Metro home sales up, but prices plunge

Metro area’s inventory of unsold homes is at 9 1/2 months and the median price is $42,500

Louis Aguilar / The Detroit News

A glimmer of hope: March home sales in Metro Detroit jumped by a third, and the backlog of home and condominium inventories thinned by 20 percent, according to Realcomp in Farmington Hills.

Beyond the glimmer: It wasn’t enough to pull the market out of its slide.

The albatross of foreclosed homes sank the median sales price in the region to $42,500 last month, the lowest median sales price Realcomp has recorded since it began tracking monthly sales in 1993.

The 52.7 percent drop from March 2008 was among the sharpest year-to-year declines recorded by Realcomp, the state’s largest multilisting realty service.

“The inventory of (unsold) homes is now at 9 1/2 months,” said Fran Green, Realcomp marketing manager.

Several area Realtors declined to speculate over whether the market has bottomed out.

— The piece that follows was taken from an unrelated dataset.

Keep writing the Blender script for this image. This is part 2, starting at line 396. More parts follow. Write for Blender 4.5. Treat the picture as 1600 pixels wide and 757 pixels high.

But Dearborn Realtor Dana Holben and others say they are seeing improvement.

“We sold 225 (properties) last month, which is a big improvement from last year,” Holben said. “And the average days of a home being on the market is dropping. All of that is positive.

“But the foreclosure issue is still something we need to overcome. I wish I could say we’ve turned the corner, but we need to see several quarters of this.”

In the region, last month’s house and condominium sales improved by 29.8 percent to 5,426 in Wayne, Oakland, Macomb, Livingston and St. Clair counties.

Inventories dropped by 13,599, to 65,091 available units. The average days on the market also decreased by nearly three weeks from March 2008, to 101 days.

On a larger scale, Pulte Homes Inc.’s acquisition of Centex Corp. will make Bloomfield Hills home to the nation’s largest homebuilder and indicates Pulte — one of southeast Michigan’s largest non-automotive companies — is preparing for the end of a housing market crash.

Bloomfield Hills-based Pulte, the nation’s third-largest homebuilder, and Dallas-based Centex, the fourth-largest, announced the first merger of homebuilders since the nation’s housing market began to tank in 2007.

The $1.3 billion transaction, in which each Centex share will be exchanged for 0.975 shares of Pulte upon the merger’s close, will keep corporate control in Bloomfield Hills and ensure the retention of Pulte’s name and CEO Richard Dugas.

Meanwhile, Metro Detroit remains a bargain in real estate: Sales of foreclosed property — 3,543 — were nearly double those of non-foreclosed sales.

Foreclosed properties continue to move at a brisk pace. International buyers are snapping up cheap properties in Detroit and the region, said several Realtors who deal in that market.

Realtors such as Ian Mason still have multiple listings for $1,000 or less, which means the price could possibly be negotiated to $1 or even nothing. That’s rare, though.

There is one listing in Detroit of five homes being sold as a package for $45,000.

Livingston was the only county in the region where the median sales price — foreclosed and non-foreclosed property, combined — reached into six figures last month. The median sales price in Livingston was $128,750 in March.

That was still a 28.5 percent drop from a year ago, when it was $180,000.

In Detroit, the median sales price plummeted to $5,800 — a 47.3 percent nosedive from a March 2008.